The church is rather large and is very solidly built. There are many ancient frescos painted on the walls, and various early Greek pictures are hung round about: many of these are representations of the most famous saints, and on the feast of each his picture is exposed upon a kind of desk before the iconostasis or wooden partition which divides the church from the sanctuary and the altar, and there it receives the kisses and oblations of all the worshippers who enter the sacred edifice on that day.
The ικονοsτασις is dimly represented in our older churches by the rood-loft and screen which divides the chancel from the nave: it is retained also in Lombardy and in the sees under the Ambrosian rule; but these screens and rood-lofts, which destroy the beauty of a cathedral or any large church, are unknown in the Roman churches. They date their origin from the very earliest ages, when the "discipline of the secret" was observed, and when the ceremonies of the communion were held to be of such a sacred and mysterious nature that it was not permitted to the communicants to reveal what then took place—an incomprehensible custom which led to the propagation of many false ideas and strange rumours as to the Christian observances in the third and fourth centuries, and was one of the causes which led to several of the persecutions of the Church, as it was believed by the heathens that the Christians sacrificed children and committed other abominations for which they deserved extermination; and so prone are the vulgar to give credence to such injurious reports, that the Christians in later ages accused the Jews of the very same practices for which they themselves had in former times been held up to execration.
In one part of the church I observed a rickety ladder leaning against the wall, and leading up to a small door about ten feet from the ground. Scrambling up this ladder, I found myself in the library of which I had heard so much. It was a small square room, or rather a large closet, in the upper part of one of the enormous buttresses which supported the walls of the monastery. Here I found about a thousand books, almost all manuscripts, but the whole of them were works of divinity. One volume in the Bulgarian or Servian language was written in uncial letters; the rest were in Greek, and were for the most part of the twelfth century. There were a great many enormous folios of the works of the fathers, and one MS. of the Octoteuch, or first eight hooks of the Old Testament. It is remarkable how very rarely MSS. of any part of the Old Testament are found in the libraries of Greek monasteries; this was the only MS. of the Octoteuch that I ever met with either before or afterwards in any part of the Levant. There were about a hundred other MSS. on a shelf in the apsis of the church: I was not allowed to examine them, but was assured that they were liturgies and church-books which were used on the various high days during the year.

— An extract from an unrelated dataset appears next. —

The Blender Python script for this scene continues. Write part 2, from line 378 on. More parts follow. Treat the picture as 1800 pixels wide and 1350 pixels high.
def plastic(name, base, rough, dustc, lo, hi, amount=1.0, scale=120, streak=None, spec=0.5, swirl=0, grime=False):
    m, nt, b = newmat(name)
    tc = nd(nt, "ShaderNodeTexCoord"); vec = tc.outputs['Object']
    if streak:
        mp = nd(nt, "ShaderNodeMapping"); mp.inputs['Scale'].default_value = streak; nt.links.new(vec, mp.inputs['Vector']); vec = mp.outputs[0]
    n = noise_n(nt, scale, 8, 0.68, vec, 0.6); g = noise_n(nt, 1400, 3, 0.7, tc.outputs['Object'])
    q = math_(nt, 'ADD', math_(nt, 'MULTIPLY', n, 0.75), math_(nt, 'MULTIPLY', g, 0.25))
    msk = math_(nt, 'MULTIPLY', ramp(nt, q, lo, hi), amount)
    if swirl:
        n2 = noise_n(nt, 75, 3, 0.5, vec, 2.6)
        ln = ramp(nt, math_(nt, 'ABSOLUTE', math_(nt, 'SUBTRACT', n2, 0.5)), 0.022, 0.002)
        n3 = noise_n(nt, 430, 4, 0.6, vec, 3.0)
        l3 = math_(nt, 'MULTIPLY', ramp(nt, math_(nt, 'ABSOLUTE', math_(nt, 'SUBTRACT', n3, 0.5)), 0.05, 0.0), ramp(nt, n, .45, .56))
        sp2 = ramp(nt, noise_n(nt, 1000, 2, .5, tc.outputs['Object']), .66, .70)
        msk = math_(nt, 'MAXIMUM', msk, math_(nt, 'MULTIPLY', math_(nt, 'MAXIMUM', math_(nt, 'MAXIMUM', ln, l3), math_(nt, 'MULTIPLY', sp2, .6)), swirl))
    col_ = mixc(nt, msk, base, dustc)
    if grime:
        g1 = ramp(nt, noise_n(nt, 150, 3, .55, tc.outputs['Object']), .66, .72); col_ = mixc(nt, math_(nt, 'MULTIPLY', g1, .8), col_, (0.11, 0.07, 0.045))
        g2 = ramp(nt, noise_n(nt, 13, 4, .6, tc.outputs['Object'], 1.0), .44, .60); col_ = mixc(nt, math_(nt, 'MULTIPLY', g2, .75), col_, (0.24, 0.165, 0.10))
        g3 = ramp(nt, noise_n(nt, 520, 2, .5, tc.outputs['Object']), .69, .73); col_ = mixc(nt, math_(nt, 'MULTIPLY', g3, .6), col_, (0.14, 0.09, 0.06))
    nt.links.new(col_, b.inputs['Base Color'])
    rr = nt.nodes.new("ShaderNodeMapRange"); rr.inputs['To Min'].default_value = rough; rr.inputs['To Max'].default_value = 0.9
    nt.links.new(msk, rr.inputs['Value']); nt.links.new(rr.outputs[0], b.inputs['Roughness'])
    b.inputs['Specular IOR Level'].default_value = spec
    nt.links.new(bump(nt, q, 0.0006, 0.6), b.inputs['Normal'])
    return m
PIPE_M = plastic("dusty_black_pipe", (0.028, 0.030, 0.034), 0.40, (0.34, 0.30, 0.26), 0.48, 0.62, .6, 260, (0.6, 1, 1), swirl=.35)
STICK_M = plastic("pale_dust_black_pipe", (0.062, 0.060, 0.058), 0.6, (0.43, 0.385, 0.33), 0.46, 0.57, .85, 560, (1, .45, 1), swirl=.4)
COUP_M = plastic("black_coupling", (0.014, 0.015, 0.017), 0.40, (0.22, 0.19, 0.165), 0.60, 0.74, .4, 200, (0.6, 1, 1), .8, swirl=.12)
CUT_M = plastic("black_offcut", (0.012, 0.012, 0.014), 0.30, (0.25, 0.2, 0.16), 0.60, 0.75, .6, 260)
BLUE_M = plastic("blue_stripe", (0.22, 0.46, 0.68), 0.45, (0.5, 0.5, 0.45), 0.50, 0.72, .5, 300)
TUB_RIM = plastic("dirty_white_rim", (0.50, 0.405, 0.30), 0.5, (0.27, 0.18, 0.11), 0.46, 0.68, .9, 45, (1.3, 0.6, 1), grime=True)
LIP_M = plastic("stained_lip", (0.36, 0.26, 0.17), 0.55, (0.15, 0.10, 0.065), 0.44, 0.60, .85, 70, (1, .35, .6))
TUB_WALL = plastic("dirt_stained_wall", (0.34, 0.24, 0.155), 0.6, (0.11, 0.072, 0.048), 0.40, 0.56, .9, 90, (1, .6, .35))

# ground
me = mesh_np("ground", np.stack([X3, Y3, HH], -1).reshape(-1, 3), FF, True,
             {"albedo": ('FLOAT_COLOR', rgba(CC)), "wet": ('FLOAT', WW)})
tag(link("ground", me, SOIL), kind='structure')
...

I was afterwards taken by some of the monks into the vaulted chambers of the great square tower or keep, which stood near the iron door by which we had been admitted. Here there were about a hundred MSS., but all imperfect; I found the 'Iliad' of Homer among them, but it was on paper. Some of these MSS. were beautifully written; they were, however, so imperfect, that in the short time I was there, and pestered as I was by a crowd of gaping Arabs, I was unable to discover what they were.
I was allowed to purchase three MSS., with which the next day I and my companion departed on our way to the Dead Sea, our friend the sheick having, from the moment that he was convinced we were nothing better or worse than Englishmen and sight-seers, treated us with all manner of civility.